= INPUT DATA =
============

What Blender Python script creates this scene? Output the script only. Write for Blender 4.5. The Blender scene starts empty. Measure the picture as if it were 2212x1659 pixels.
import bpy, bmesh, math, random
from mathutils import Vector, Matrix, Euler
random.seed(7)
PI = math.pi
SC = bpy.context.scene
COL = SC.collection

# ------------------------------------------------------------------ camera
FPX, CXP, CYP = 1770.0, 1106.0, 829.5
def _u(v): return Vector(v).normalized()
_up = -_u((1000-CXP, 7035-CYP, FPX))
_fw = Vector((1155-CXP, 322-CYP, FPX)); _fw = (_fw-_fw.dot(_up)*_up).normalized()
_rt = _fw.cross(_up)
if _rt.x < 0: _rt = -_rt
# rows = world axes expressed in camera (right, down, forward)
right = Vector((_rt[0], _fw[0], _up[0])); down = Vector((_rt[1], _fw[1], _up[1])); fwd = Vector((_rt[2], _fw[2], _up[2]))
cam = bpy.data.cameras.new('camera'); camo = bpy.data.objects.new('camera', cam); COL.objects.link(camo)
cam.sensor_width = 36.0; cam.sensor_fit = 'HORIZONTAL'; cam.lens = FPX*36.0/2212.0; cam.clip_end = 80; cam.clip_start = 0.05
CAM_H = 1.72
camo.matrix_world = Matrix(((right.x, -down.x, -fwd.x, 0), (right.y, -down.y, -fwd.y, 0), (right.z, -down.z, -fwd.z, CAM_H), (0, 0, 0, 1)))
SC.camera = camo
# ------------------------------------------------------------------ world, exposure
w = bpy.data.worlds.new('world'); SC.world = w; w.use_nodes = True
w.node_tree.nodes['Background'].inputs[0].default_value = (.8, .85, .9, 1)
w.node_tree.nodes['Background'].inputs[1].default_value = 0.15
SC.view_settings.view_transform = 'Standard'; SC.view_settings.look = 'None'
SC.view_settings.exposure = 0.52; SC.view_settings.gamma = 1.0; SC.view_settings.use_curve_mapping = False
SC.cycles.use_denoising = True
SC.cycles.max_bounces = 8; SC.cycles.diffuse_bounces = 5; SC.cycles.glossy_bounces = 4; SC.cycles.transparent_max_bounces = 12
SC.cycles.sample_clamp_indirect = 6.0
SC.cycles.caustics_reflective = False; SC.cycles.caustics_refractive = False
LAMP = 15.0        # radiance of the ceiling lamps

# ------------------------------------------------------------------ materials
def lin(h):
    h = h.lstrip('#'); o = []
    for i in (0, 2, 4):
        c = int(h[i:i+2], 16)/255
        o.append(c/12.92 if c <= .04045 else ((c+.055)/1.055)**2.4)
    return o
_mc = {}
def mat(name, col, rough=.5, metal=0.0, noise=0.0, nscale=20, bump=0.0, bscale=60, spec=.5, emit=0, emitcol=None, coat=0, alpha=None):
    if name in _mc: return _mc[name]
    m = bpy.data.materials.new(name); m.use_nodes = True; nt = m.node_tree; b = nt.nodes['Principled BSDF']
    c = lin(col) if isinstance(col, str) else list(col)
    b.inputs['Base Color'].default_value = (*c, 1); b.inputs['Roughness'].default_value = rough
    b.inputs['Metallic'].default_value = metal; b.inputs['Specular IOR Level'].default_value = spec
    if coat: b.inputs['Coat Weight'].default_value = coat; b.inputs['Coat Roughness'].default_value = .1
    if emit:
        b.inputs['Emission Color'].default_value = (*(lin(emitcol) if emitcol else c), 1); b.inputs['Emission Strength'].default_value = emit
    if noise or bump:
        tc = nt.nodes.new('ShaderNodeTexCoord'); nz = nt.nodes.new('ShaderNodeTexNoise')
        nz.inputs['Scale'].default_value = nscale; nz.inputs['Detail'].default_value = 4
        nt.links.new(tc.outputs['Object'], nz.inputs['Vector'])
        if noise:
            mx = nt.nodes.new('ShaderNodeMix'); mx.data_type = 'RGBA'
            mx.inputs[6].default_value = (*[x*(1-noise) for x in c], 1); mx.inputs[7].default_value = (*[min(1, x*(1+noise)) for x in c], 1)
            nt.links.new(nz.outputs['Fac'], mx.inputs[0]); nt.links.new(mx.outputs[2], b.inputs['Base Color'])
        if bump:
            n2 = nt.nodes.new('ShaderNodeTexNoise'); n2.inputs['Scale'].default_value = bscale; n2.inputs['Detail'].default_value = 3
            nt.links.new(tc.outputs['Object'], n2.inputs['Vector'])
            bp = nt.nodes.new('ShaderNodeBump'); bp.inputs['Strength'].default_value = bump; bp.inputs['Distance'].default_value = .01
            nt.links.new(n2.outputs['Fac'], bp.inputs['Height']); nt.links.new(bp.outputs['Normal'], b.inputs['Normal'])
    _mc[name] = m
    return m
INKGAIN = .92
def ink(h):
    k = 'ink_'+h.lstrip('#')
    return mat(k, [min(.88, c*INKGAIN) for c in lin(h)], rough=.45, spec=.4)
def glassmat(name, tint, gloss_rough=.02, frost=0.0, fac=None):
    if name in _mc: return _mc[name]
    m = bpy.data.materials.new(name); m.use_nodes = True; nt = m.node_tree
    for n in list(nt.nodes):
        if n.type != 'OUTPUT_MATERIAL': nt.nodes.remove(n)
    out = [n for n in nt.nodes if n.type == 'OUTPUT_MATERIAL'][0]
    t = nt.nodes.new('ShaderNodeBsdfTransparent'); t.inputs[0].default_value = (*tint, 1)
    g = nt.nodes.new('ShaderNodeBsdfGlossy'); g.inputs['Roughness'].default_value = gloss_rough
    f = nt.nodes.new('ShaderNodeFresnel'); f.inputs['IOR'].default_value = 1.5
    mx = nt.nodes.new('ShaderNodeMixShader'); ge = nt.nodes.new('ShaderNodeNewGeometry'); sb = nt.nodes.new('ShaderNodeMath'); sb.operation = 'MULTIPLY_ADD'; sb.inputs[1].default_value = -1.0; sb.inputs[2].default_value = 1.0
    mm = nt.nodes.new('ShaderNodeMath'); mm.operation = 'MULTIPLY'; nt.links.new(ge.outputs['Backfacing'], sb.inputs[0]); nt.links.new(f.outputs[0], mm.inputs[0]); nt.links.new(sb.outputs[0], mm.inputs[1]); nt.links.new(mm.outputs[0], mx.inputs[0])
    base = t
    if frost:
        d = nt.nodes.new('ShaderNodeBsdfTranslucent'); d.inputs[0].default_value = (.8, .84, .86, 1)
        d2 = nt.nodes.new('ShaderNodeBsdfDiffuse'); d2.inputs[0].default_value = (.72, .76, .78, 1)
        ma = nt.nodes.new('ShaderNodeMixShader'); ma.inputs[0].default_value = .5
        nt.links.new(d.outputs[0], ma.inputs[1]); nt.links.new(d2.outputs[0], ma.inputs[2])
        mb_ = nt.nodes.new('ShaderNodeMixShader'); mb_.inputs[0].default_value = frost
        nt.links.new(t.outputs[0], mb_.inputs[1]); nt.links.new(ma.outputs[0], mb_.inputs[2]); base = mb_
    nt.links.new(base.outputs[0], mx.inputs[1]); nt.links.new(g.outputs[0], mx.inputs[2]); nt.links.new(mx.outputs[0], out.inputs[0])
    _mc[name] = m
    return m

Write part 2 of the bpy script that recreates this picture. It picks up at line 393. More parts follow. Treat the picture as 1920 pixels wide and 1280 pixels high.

============

= WHAT IS REQUIRED =
Using the data above, return each line exactly as written.

= THE COMPLETED TASK =
What Blender Python script creates this scene? Output the script only. Write for Blender 4.5. The Blender scene starts empty. Measure the picture as if it were 2212x1659 pixels.
import bpy, bmesh, math, random
from mathutils import Vector, Matrix, Euler
random.seed(7)
PI = math.pi
SC = bpy.context.scene
COL = SC.collection

# ------------------------------------------------------------------ camera
FPX, CXP, CYP = 1770.0, 1106.0, 829.5
def _u(v): return Vector(v).normalized()
_up = -_u((1000-CXP, 7035-CYP, FPX))
_fw = Vector((1155-CXP, 322-CYP, FPX)); _fw = (_fw-_fw.dot(_up)*_up).normalized()
_rt = _fw.cross(_up)
if _rt.x < 0: _rt = -_rt
# rows = world axes expressed in camera (right, down, forward)
right = Vector((_rt[0], _fw[0], _up[0])); down = Vector((_rt[1], _fw[1], _up[1])); fwd = Vector((_rt[2], _fw[2], _up[2]))
cam = bpy.data.cameras.new('camera'); camo = bpy.data.objects.new('camera', cam); COL.objects.link(camo)
cam.sensor_width = 36.0; cam.sensor_fit = 'HORIZONTAL'; cam.lens = FPX*36.0/2212.0; cam.clip_end = 80; cam.clip_start = 0.05
CAM_H = 1.72
camo.matrix_world = Matrix(((right.x, -down.x, -fwd.x, 0), (right.y, -down.y, -fwd.y, 0), (right.z, -down.z, -fwd.z, CAM_H), (0, 0, 0, 1)))
SC.camera = camo
# ------------------------------------------------------------------ world, exposure
w = bpy.data.worlds.new('world'); SC.world = w; w.use_nodes = True
w.node_tree.nodes['Background'].inputs[0].default_value = (.8, .85, .9, 1)
w.node_tree.nodes['Background'].inputs[1].default_value = 0.15
SC.view_settings.view_transform = 'Standard'; SC.view_settings.look = 'None'
SC.view_settings.exposure = 0.52; SC.view_settings.gamma = 1.0; SC.view_settings.use_curve_mapping = False
SC.cycles.use_denoising = True
SC.cycles.max_bounces = 8; SC.cycles.diffuse_bounces = 5; SC.cycles.glossy_bounces = 4; SC.cycles.transparent_max_bounces = 12
SC.cycles.sample_clamp_indirect = 6.0
SC.cycles.caustics_reflective = False; SC.cycles.caustics_refractive = False
LAMP = 15.0        # radiance of the ceiling lamps

# ------------------------------------------------------------------ materials
def lin(h):
    h = h.lstrip('#'); o = []
    for i in (0, 2, 4):
        c = int(h[i:i+2], 16)/255
        o.append(c/12.92 if c <= .04045 else ((c+.055)/1.055)**2.4)
    return o
_mc = {}
def mat(name, col, rough=.5, metal=0.0, noise=0.0, nscale=20, bump=0.0, bscale=60, spec=.5, emit=0, emitcol=None, coat=0, alpha=None):
    if name in _mc: return _mc[name]
    m = bpy.data.materials.new(name); m.use_nodes = True; nt = m.node_tree; b = nt.nodes['Principled BSDF']
    c = lin(col) if isinstance(col, str) else list(col)
    b.inputs['Base Color'].default_value = (*c, 1); b.inputs['Roughness'].default_value = rough
    b.inputs['Metallic'].default_value = metal; b.inputs['Specular IOR Level'].default_value = spec
    if coat: b.inputs['Coat Weight'].default_value = coat; b.inputs['Coat Roughness'].default_value = .1
    if emit:
        b.inputs['Emission Color'].default_value = (*(lin(emitcol) if emitcol else c), 1); b.inputs['Emission Strength'].default_value = emit
    if noise or bump:
        tc = nt.nodes.new('ShaderNodeTexCoord'); nz = nt.nodes.new('ShaderNodeTexNoise')
        nz.inputs['Scale'].default_value = nscale; nz.inputs['Detail'].default_value = 4
        nt.links.new(tc.outputs['Object'], nz.inputs['Vector'])
        if noise:
            mx = nt.nodes.new('ShaderNodeMix'); mx.data_type = 'RGBA'
            mx.inputs[6].default_value = (*[x*(1-noise) for x in c], 1); mx.inputs[7].default_value = (*[min(1, x*(1+noise)) for x in c], 1)
            nt.links.new(nz.outputs['Fac'], mx.inputs[0]); nt.links.new(mx.outputs[2], b.inputs['Base Color'])
        if bump:
            n2 = nt.nodes.new('ShaderNodeTexNoise'); n2.inputs['Scale'].default_value = bscale; n2.inputs['Detail'].default_value = 3
            nt.links.new(tc.outputs['Object'], n2.inputs['Vector'])
            bp = nt.nodes.new('ShaderNodeBump'); bp.inputs['Strength'].default_value = bump; bp.inputs['Distance'].default_value = .01
            nt.links.new(n2.outputs['Fac'], bp.inputs['Height']); nt.links.new(bp.outputs['Normal'], b.inputs['Normal'])
    _mc[name] = m
    return m
INKGAIN = .92
def ink(h):
    k = 'ink_'+h.lstrip('#')
    return mat(k, [min(.88, c*INKGAIN) for c in lin(h)], rough=.45, spec=.4)
def glassmat(name, tint, gloss_rough=.02, frost=0.0, fac=None):
    if name in _mc: return _mc[name]
    m = bpy.data.materials.new(name); m.use_nodes = True; nt = m.node_tree
    for n in list(nt.nodes):
        if n.type != 'OUTPUT_MATERIAL': nt.nodes.remove(n)
    out = [n for n in nt.nodes if n.type == 'OUTPUT_MATERIAL'][0]
    t = nt.nodes.new('ShaderNodeBsdfTransparent'); t.inputs[0].default_value = (*tint, 1)
    g = nt.nodes.new('ShaderNodeBsdfGlossy'); g.inputs['Roughness'].default_value = gloss_rough
    f = nt.nodes.new('ShaderNodeFresnel'); f.inputs['IOR'].default_value = 1.5
    mx = nt.nodes.new('ShaderNodeMixShader'); ge = nt.nodes.new('ShaderNodeNewGeometry'); sb = nt.nodes.new('ShaderNodeMath'); sb.operation = 'MULTIPLY_ADD'; sb.inputs[1].default_value = -1.0; sb.inputs[2].default_value = 1.0
    mm = nt.nodes.new('ShaderNodeMath'); mm.operation = 'MULTIPLY'; nt.links.new(ge.outputs['Backfacing'], sb.inputs[0]); nt.links.new(f.outputs[0], mm.inputs[0]); nt.links.new(sb.outputs[0], mm.inputs[1]); nt.links.new(mm.outputs[0], mx.inputs[0])
    base = t
    if frost:
        d = nt.nodes.new('ShaderNodeBsdfTranslucent'); d.inputs[0].default_value = (.8, .84, .86, 1)
        d2 = nt.nodes.new('ShaderNodeBsdfDiffuse'); d2.inputs[0].default_value = (.72, .76, .78, 1)
        ma = nt.nodes.new('ShaderNodeMixShader'); ma.inputs[0].default_value = .5
        nt.links.new(d.outputs[0], ma.inputs[1]); nt.links.new(d2.outputs[0], ma.inputs[2])
        mb_ = nt.nodes.new('ShaderNodeMixShader'); mb_.inputs[0].default_value = frost
        nt.links.new(t.outputs[0], mb_.inputs[1]); nt.links.new(ma.outputs[0], mb_.inputs[2]); base = mb_
    nt.links.new(base.outputs[0], mx.inputs[1]); nt.links.new(g.outputs[0], mx.inputs[2]); nt.links.new(mx.outputs[0], out.inputs[0])
    _mc[name] = m
    return m

Write part 2 of the bpy script that recreates this picture. It picks up at line 393. More parts follow. Treat the picture as 1920 pixels wide and 1280 pixels high.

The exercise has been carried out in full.